WIXOM, MI-In a move played out throughout the Rust Belt, and a repeat of earlier attempts here, the state has approved tax incentive packages for the redevelopment of the Ford Wixom Assembly Plant.

About $26.3 million in tax credits has been offered by the Michigan Economic Growth Authority, in part to encourage the $237 million investment by Townsend Energy Solutions in filling up a portion of the four-million-square-foot plant, empty since 2007.

Ford has said it will split the 315-acre property into two sections for future industrial use, and will try to attract renewable energy manufacturing companies. The state has offered $20 million in brownfield tax credits, the last time these incentives will be offered since Gov. Rick Snyder has canceled the program.

Townsend, a subsidiary of Townsend Ventures of Hunt Valley, MD, wants to move into about 400,000 square feet of the existing shell of the plant to build automotive electric batteries. The company told the state in a pitch that it has a plan to create a cheaper, more efficient battery system for cars, and said it will bring 875 jobs to the plant in the next five years. The firm has asked the state for $50 million in tax credits, and MEGA has agreed to provide $6.3 million of that total.

The state’s generosity comes only a couple months after a $1.3 billion plan by two prior alternative energy companies, Xtreme Power Inc. and Clairvoyant Energy, was canceled at the Wixom plant. City Manager Mike Dornan tells GlobeSt.com that the companies could not obtain financing, due to pressures on the sustainable energy industry and the dry-up of capital from overseas lenders due to the economic downturn in Europe. According to a Crain’s Detroit report, Townsend Capital is also invested in Xtreme Power.
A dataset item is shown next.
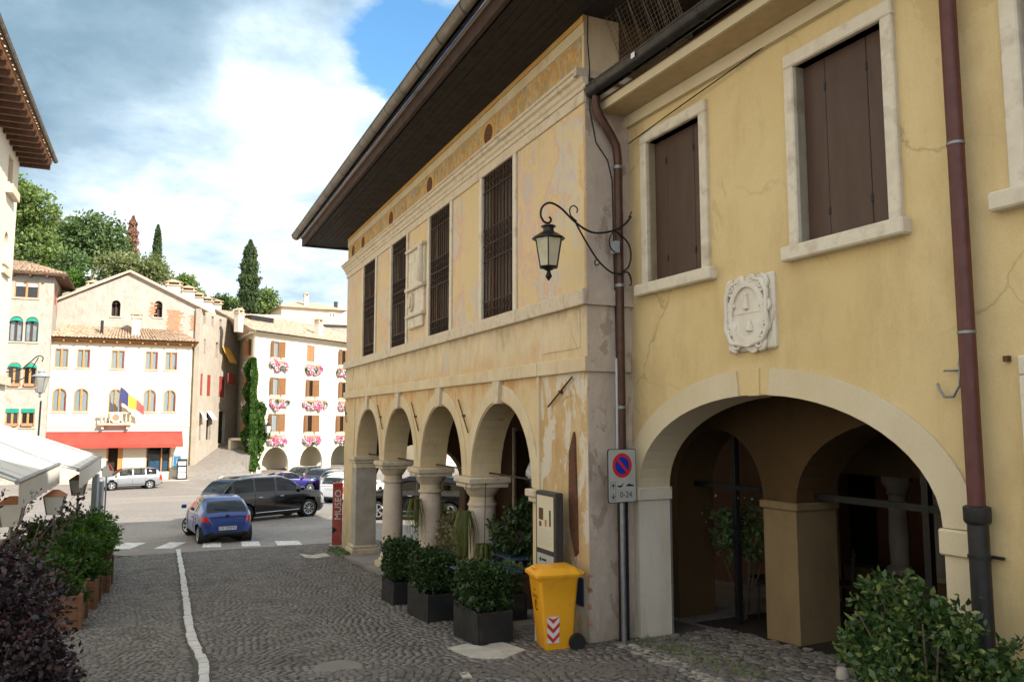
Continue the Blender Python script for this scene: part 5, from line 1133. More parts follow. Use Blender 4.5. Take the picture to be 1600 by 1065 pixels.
def tree(name, label, base, blobs, leaf, mat, seed, trunk_top, r0=.3, group='trees on the hillside', bark='bark', per=60, aspect=.6, limbs=6):
    rng = np.random.default_rng(seed); base = np.array(base, float)
    t = thing(name, label, 'tree', base, group=group)
    obj('trunk', trunk_mesh(base, trunk_top, r0, r0*.35, rng, limbs), MAT[bark], t, 1)
    V = []
    for c, rad, nc, spread in blobs:
        p, o = clumps(c, rad, nc, per, spread, rng); V.append(leaves(p, leaf, rng, aspect, outd=o))
    polys('crown', np.concatenate(V), 4, MAT[mat], t, 'stuff'); return t
def W(px, py, D): return at(px, py, D)
sc_px = lambda px, D: px * D / F
# broadleaf trees above the roofs
D_ = 105; k = D_/F
b = W(60, 480, D_); tree('broadleaf_tree', 'large light green tree rising beside the white house', b, [(W(52, 330, D_), (36*k, 30*k, 45*k), 70, 1.3), (W(48, 395, D_), (44*k, 35*k, 45*k), 80, 1.4), (W(35, 300, D_), (18*k, 18*k, 20*k), 24, 1.1)], .55, 'leaf_tree', 1, W(52, 380, D_), .5)
D_ = 112; k = D_/F
b = W(146, 480, D_); tree('broadleaf_tree', 'dark round crowned tree with a pale forked trunk above the stone gable', b, [(W(145, 375, D_), (50*k, 40*k, 42*k), 110, 1.35), (W(118, 390, D_), (28*k, 30*k, 34*k), 40, 1.2), (W(170, 395, D_), (26*k, 30*k, 28*k), 40, 1.2)], .55, 'leaf_dark', 2, W(146, 395, D_), .42, bark='bark_pale')
D_ = 98; k = D_/F
b = W(205, 480, D_); tree('broadleaf_tree', 'low olive green tree just behind the stone gable ridge', b, [(W(205, 425, D_), (54*k, 30*k, 30*k), 90, 1.1), (W(235, 430, D_), (28*k, 24*k, 24*k), 40, 1.0), (W(180, 420, D_), (24*k, 24*k, 24*k), 30, 1.0)], .42, 'leaf_olive', 3, W(205, 440, D_), .3)
D_ = 100; k = D_/F
b = W(115, 490, D_); tree('broadleaf_tree', 'bright green bushy tree behind the stone house roof', b, [(W(118, 450, D_), (28*k, 22*k, 22*k), 40, 1.0)], .42, 'leaf_green', 4, W(118, 465, D_), .25)
D_ = 118; k = D_/F
b = W(86, 440, D_); tree('broadleaf_tree', 'yellowing tree between the light green and the dark round tree', b, [(W(86, 360, D_), (16*k, 16*k, 32*k), 34, 1.0)], .45, 'leaf_olive', 5, W(86, 380, D_), .25)
D_ = 104; k = D_/F
b = W(100, 470, D_); tree('broadleaf_tree', 'deep green shrubby tree in the shade under the round tree', b, [(W(112, 420, D_), (26*k, 22*k, 28*k), 40, 1.1)], .45, 'leaf_dark', 6, W(108, 440, D_), .25)
D_ = 105; k = D_/F
b = W(293, 490, D_); tree('broadleaf_tree', 'small dark tree behind the chimneys of the stone gable house', b, [(W(290, 444, D_), (18*k, 16*k, 10*k), 28, .7), (W(310, 462, D_), (12*k, 12*k, 8*k), 14, .6)], .4, 'leaf_tree', 7, W(293, 460, D_), .2)
b = W(412, 500, D_); tree('broadleaf_tree', 'rounded green tree at the right foot of the tall cypress', b, [(W(412, 475, D_), (26*k, 20*k, 20*k), 44, .9)], .4, 'leaf_tree', 8, W(412, 480, D_), .2)
b = W(355, 500, D_); tree('broadleaf_tree', 'low green tree at the left foot of the tall cypress', b, [(W(352, 475, D_), (22*k, 16*k, 12*k), 30, .8)], .4, 'leaf_tree', 9, W(355, 480, D_), .2)
def cypress(label, px, ptop, pbot, wpx, D, mat, seed, n, name='cypress_tree', taper=1.0, loose=.0):
    rng = np.random.default_rng(seed); b = W(px, pbot, D); top = W(px, ptop, D); H = top[2] - b[2]; w = wpx * D / F / 2
    t = thing(name, label, 'tree', b, group='cypresses on the hillside'); obj('trunk', MB().tube([tuple(b - [0, 0, 1.5]), tuple(b + [0, 0, H*.9])], [w*.25, .04], 8), MAT['bark'], t, 1)
    u = rng.random(n); prof = np.clip(np.sin(np.pi * np.clip(u, 0, 1) ** .55) ** .3 * (1 - .28*u**2), 0, 1); prof = np.where(u > .9, prof * (1-u) / .1 * .9 + .05, prof)
    lump = 1 + .22*np.sin(u*31 + rng.random(n)*1.0) * loose + .15*rng.normal(size=n)*(.4 + loose)
    q = rng.random(n) * 2*np.pi; r = w * prof * lump * np.sqrt(rng.uniform(.45, 1, n))
    P = np.stack([b[0] + r*np.cos(q), b[1] + r*np.sin(q), b[2] + u*H], 1)
    o = np.stack([np.cos(q)*.35, np.sin(q)*.35, np.full(n, 1.3)], 1)
    polys('crown', leaves(P, .5, rng, .42, .2, .1, o), 4, MAT[mat], t, 'stuff')
cypress('tall dark green cypress standing alone above the hotel roof', 388, 376, 486, 27, 100, 'leaf_cypress', 21, 9000, loose=.9)
cypress('slim green cypress left of the open sky above the gable', 244, 352, 425, 14, 118, 'leaf_cypress', 22, 3200)
cypress('rust brown dying cypress beside the dark round tree', 205, 338, 410, 17, 118, 'leaf_rust', 23, 2600, loose=1.2)
# hedge mass that fills the hillside between the trees
rng = np.random.default_rng(31); n = 26000
x = rng.uniform(-95, 5, n); y = rng.uniform(96, 150, n); P = np.stack([x, y, np.array([hz(a, c) for a, c in zip(x, y)]) + rng.random(n)**2 * 3.2 - 0.5], 1)
o_ = polys('undergrowth', leaves(P, .7, rng, .6), 4, MAT['leaf_dark'], None, 'stuff'); o_['label'] = 'dense green undergrowth covering the hillside behind the houses'; o_['category'] = 'undergrowth'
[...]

Dornan says his city is excited to see a redevelopment of the plant, which used to make the Ford Thunderbird and the Lincoln Town Car. However, the plant has had a few grandiose ideas that never came through, including a Warner Bros. studio plan and a water park idea. “The city could sure use the revenue from a working site,” he says. “We’ll give it another try. The tax credits don’t get issued if this project goes away, so we can keep trying.”

He says the plant is an empty shell after Ford has worked the past few years on cleaning up the site. The lease or ownership by Townsend of its planned space has yet to be worked out, Dornan says.